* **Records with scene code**
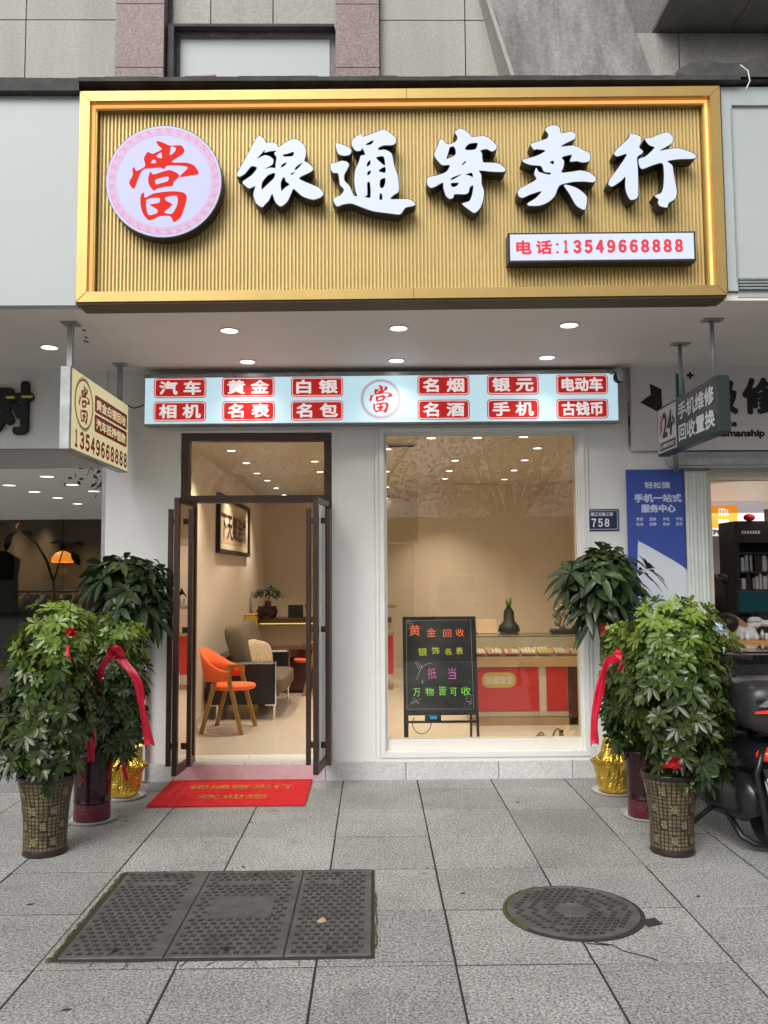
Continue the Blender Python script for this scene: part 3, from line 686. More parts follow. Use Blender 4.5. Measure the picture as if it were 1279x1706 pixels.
# ------------------------------------------------------------------ shop building
sh = thing('pawn_shop', 'white painted ground floor shop with bronze doorway and large display window', 'shop', (0, YW, 0))
XL, XRR = -2.213, 2.1345
dl, dr, dt_ = -1.595, -.345, 2.835          # door opening
wl, wr, wb, wt = .098, 1.70, .225, 2.815     # window opening
BD = -1.80                                   # interior left wall
mb = MB()
T = .12
def wp(x0, x1, z0, z1): mb.box(x0, x1, YW, YW+T, z0, z1)
wp(XL, dl, .143, SZ); wp(dl, dr, dt_, SZ); wp(dr, wl, .143, SZ); wp(wl, wr, .143, wb); wp(wl, wr, wt, SZ); wp(wr, XRR, .143, SZ)
mb.box(XL-.06, XL+.02, YW+T+.001, YW+.40, 0, SZ); mb.box(XRR-.02, XRR+.06, YW+T+.001, YW+.40, 0, SZ)
mb.build('front_wall', M['paint'], sh)
mb = MB()
for x in (-.325, -.005, dl-.02): mb.box(x, x+.012, YW-.008, YW+.001, .15, dt_+.02)
mb.box(XL, dl-.03, YW-.0008, YW-.0001, 2.23, 2.2325) if False else None
mb.box(dl-.02, dr+.03, YW-.008, YW+.001, dt_+.012, dt_+.024)
for (o, i_, d) in ((.085, .055, .016), (.052, .012, .028)):   # stepped window moulding
    mb.box(wl-o, wl-i_, YW-d, YW-.001, wb-o, wt+o); mb.box(wr+i_, wr+o, YW-d, YW-.001, wb-o, wt+o)
    mb.box(wl-i_, wr+i_, YW-d, YW-.001, wt+i_, wt+o); mb.box(wl-i_, wr+i_, YW-d, YW-.001, wb-o, wb-i_)
mb.build('wall_moulding', M['paint'], sh)
mb = MB(); xs2 = [XL, -1.62, -1.05, -.40, .25, 1.0, 1.6, XRR]
for a_, b_ in zip(xs2, xs2[1:]): mb.bevbox(a_+.002, b_-.002, YW-.03, YW+.3, -.01, .1425, .004)
mb.build('plinth', M['plinth'], sh)
mb = MB(); mb.box(-1.58, -.43, YW-.034, YW-.0305, .012, .128); mb.build('pink_riser_patch', mat('pink_blotch', (.58, .36, .38), .8, col2=(.60, .50, .50), scale=9), sh)  # blotchy pink patch on the plinth front behind the mat
mb = MB(); mb.box(dl+.06, dr-.06, YW-.02, YW+.1, .1435, .150); mb.build('threshold', mat('threshold_strip', (.62, .58, .55), .3), sh)
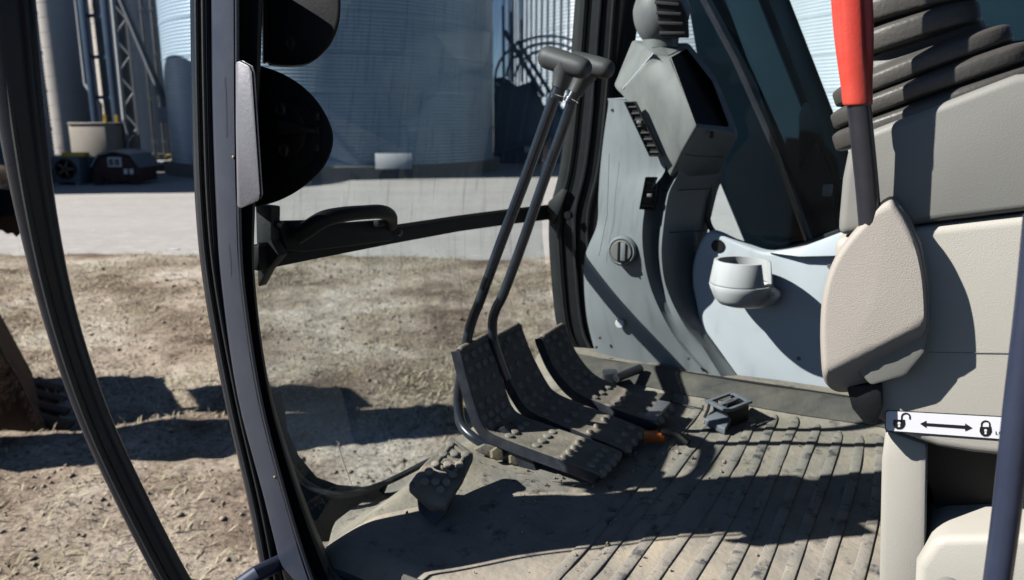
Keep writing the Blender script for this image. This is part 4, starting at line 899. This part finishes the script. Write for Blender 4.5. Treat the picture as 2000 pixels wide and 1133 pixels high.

* **Task directions**
Skip the pictures and transcribe the rest of the records exactly.

* **Exercise output**
Continue the Blender Python script for this scene: part 3, from line 686. More parts follow. Use Blender 4.5. Measure the picture as if it were 1279x1706 pixels.
# ------------------------------------------------------------------ shop building
sh = thing('pawn_shop', 'white painted ground floor shop with bronze doorway and large display window', 'shop', (0, YW, 0))
XL, XRR = -2.213, 2.1345
dl, dr, dt_ = -1.595, -.345, 2.835          # door opening
wl, wr, wb, wt = .098, 1.70, .225, 2.815     # window opening
BD = -1.80                                   # interior left wall
mb = MB()
T = .12
def wp(x0, x1, z0, z1): mb.box(x0, x1, YW, YW+T, z0, z1)
wp(XL, dl, .143, SZ); wp(dl, dr, dt_, SZ); wp(dr, wl, .143, SZ); wp(wl, wr, .143, wb); wp(wl, wr, wt, SZ); wp(wr, XRR, .143, SZ)
mb.box(XL-.06, XL+.02, YW+T+.001, YW+.40, 0, SZ); mb.box(XRR-.02, XRR+.06, YW+T+.001, YW+.40, 0, SZ)
mb.build('front_wall', M['paint'], sh)
mb = MB()
for x in (-.325, -.005, dl-.02): mb.box(x, x+.012, YW-.008, YW+.001, .15, dt_+.02)
mb.box(XL, dl-.03, YW-.0008, YW-.0001, 2.23, 2.2325) if False else None
mb.box(dl-.02, dr+.03, YW-.008, YW+.001, dt_+.012, dt_+.024)
for (o, i_, d) in ((.085, .055, .016), (.052, .012, .028)):   # stepped window moulding
    mb.box(wl-o, wl-i_, YW-d, YW-.001, wb-o, wt+o); mb.box(wr+i_, wr+o, YW-d, YW-.001, wb-o, wt+o)
    mb.box(wl-i_, wr+i_, YW-d, YW-.001, wt+i_, wt+o); mb.box(wl-i_, wr+i_, YW-d, YW-.001, wb-o, wb-i_)
mb.build('wall_moulding', M['paint'], sh)
mb = MB(); xs2 = [XL, -1.62, -1.05, -.40, .25, 1.0, 1.6, XRR]
for a_, b_ in zip(xs2, xs2[1:]): mb.bevbox(a_+.002, b_-.002, YW-.03, YW+.3, -.01, .1425, .004)
mb.build('plinth', M['plinth'], sh)
mb = MB(); mb.box(-1.58, -.43, YW-.034, YW-.0305, .012, .128); mb.build('pink_riser_patch', mat('pink_blotch', (.58, .36, .38), .8, col2=(.60, .50, .50), scale=9), sh)  # blotchy pink patch on the plinth front behind the mat
mb = MB(); mb.box(dl+.06, dr-.06, YW-.02, YW+.1, .1435, .150); mb.build('threshold', mat('threshold_strip', (.62, .58, .55), .3), sh)
Keep writing the Blender script for this image. This is part 4, starting at line 899. This part finishes the script. Write for Blender 4.5. Treat the picture as 2000 pixels wide and 1133 pixels high.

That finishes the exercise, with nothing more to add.